Londres – Grupos sub-representados pela imprensa tendem a desconfiar das notícias. Para eles, a figura do jornalista é desconectada da realidade, o que acaba por alimentar e reforçar estereótipos negativos sobre suas comunidades e leva muitas vezes a evitar noticiário.
Essas são algumas das conclusões do estudo “Notícias para os poderosos e privilegiados: como representações deturpadas ou insuficientes de comunidades desfavorecidas abala a confiança delas nas notícias”, que teve o Brasil como um dos seus pesquisados.
O trabalho integra o “Trust In News Project”, do Instituto Reuters para Estudos de Jornalismo, em Oxford.
A pesquisa realizou 41 discussões em grupos, que, além do Brasil, aconteceram no Reino Unido, na Índia e nos Estados Unidos.
Participaram do estudo pretos e pardos, pessoas da classe trabalhadora, muçulmanos, castas ou tribos marginalizadas e pessoas que vivem em zonas rurais.
A imprensa como aliada dos poderosos
O texto aponta que, apesar das diferenças culturais na forma como cada grupo sub-representado se relaciona com a mídia, há uma série de frustrações que os conecta.
A maioria via a mídia noticiosa não apenas como desconectada, mas às vezes como uma força especialmente prejudicial que causou danos reais a suas comunidades, seja por negligenciá-las completamente ou por explorá-las, reforçando estereótipos prejudiciais, ou por usar o sensacionalismo de formas divisivas e polarizadoras.

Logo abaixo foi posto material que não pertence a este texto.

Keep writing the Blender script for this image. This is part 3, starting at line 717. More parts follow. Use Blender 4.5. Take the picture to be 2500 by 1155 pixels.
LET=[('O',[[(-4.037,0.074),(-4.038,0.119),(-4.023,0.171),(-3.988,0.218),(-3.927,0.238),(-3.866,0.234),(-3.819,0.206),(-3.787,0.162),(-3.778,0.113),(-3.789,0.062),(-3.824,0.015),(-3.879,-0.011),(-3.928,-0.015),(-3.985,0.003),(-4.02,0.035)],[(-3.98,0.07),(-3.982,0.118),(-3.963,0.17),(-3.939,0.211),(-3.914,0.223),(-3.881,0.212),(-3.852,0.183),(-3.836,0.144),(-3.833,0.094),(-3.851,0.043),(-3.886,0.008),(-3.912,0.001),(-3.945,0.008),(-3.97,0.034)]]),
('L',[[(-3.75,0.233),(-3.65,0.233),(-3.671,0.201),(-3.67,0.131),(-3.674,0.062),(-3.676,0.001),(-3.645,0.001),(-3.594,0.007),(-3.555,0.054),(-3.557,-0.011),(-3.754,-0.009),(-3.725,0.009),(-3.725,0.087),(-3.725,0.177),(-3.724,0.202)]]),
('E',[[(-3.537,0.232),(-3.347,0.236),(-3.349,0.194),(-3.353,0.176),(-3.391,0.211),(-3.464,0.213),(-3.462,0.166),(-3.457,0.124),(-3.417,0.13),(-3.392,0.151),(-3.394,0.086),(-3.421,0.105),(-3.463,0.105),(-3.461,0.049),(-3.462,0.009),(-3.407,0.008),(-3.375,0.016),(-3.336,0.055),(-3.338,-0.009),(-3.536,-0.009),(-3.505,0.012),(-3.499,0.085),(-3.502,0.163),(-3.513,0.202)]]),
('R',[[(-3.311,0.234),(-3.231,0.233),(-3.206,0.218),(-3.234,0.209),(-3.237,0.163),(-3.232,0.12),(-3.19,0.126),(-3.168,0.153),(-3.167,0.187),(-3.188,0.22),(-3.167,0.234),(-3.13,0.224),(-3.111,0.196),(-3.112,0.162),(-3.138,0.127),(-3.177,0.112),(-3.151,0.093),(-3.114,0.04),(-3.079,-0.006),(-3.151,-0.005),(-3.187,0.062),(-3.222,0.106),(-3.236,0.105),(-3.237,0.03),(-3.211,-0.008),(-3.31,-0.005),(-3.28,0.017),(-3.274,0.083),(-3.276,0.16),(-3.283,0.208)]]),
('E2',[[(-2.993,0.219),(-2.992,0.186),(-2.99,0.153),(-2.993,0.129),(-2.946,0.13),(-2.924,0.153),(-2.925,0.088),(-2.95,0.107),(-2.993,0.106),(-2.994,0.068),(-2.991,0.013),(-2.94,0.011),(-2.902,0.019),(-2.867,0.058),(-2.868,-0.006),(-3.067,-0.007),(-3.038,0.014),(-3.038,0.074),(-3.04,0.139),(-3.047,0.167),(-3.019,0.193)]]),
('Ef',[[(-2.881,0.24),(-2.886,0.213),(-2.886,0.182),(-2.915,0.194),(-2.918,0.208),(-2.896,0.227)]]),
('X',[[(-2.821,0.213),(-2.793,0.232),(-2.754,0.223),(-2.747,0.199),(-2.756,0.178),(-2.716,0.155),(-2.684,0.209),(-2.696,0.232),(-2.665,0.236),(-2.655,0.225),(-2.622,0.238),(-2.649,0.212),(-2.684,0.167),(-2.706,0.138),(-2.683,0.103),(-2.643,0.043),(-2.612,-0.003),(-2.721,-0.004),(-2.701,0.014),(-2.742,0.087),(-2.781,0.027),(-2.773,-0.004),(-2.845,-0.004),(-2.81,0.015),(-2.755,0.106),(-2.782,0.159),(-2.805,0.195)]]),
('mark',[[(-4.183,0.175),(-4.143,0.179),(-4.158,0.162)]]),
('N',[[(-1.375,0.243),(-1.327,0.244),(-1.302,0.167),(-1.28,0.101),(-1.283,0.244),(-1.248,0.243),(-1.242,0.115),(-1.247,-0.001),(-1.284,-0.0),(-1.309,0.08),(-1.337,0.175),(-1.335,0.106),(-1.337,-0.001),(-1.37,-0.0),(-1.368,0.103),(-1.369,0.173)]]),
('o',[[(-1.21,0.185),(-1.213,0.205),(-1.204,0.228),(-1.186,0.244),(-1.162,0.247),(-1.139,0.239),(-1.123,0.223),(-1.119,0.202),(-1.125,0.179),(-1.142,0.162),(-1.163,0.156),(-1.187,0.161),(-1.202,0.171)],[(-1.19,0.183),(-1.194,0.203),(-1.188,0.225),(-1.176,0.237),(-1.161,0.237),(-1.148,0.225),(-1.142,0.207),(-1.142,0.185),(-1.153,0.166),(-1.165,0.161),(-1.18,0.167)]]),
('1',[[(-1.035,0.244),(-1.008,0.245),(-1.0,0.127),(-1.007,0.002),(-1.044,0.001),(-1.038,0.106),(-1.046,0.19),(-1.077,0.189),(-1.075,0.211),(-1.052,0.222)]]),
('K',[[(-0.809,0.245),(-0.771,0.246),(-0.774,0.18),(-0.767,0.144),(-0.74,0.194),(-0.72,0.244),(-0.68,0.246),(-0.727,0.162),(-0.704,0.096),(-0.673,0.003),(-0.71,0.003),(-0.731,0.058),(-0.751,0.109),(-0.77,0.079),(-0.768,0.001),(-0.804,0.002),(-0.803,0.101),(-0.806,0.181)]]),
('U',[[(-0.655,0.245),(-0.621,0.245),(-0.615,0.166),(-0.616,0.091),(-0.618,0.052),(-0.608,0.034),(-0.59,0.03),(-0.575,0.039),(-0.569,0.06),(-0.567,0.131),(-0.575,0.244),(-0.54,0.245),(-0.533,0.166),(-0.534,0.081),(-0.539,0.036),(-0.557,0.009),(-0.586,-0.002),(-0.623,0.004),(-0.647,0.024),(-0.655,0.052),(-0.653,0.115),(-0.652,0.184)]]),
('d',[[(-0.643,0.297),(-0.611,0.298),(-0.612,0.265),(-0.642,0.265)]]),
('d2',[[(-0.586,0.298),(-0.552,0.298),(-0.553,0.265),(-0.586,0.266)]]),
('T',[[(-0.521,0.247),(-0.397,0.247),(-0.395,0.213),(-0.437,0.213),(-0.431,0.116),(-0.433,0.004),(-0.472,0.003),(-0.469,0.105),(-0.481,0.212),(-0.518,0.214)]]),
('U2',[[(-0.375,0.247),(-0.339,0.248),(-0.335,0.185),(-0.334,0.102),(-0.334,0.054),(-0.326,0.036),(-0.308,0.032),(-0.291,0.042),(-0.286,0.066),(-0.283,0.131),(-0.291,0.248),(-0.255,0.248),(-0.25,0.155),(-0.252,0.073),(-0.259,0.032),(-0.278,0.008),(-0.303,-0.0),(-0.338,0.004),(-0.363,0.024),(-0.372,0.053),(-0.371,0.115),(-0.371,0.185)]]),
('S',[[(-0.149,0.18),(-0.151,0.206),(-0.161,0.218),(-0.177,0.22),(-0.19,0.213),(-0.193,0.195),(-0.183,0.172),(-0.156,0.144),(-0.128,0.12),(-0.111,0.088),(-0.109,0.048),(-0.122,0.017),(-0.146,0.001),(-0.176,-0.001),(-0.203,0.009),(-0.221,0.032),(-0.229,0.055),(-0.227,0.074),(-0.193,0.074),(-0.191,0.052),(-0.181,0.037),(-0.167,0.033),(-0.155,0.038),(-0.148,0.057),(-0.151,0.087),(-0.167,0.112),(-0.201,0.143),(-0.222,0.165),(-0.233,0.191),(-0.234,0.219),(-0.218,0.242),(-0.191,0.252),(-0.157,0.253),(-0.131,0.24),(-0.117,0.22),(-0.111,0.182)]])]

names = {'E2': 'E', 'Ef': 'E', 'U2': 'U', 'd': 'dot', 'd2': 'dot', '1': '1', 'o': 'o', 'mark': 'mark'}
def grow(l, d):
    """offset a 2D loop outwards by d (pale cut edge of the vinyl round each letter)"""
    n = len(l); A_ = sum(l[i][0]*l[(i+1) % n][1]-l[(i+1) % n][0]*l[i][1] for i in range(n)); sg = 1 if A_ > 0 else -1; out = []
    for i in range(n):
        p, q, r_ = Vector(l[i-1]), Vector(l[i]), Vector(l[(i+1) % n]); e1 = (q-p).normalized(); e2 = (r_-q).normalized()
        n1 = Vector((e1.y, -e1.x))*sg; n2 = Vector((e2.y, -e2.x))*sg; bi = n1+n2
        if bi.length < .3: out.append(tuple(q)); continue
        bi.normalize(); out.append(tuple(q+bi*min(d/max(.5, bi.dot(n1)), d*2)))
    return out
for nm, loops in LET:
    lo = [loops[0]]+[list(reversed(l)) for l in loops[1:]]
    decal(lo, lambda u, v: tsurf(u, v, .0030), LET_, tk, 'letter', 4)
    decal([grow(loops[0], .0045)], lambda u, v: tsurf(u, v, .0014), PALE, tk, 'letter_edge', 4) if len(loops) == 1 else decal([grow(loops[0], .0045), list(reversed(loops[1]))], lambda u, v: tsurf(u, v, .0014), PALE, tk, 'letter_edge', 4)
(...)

Nos casos de Índia, Estados Unidos e Reino Unido, por exemplo, a imprensa foi vista como aliada dos mais ricos e poderosos. Isso alimentava um sentimento de exclusão.
Fatores como racismo e elitismo foram associados aos meios de comunicação.
As mídias raramente eram percebidas “como uma forma de atender a todo o público, mas sim como um meio de reforço dos interesses daqueles que já eram mais privilegiados e poderosos”.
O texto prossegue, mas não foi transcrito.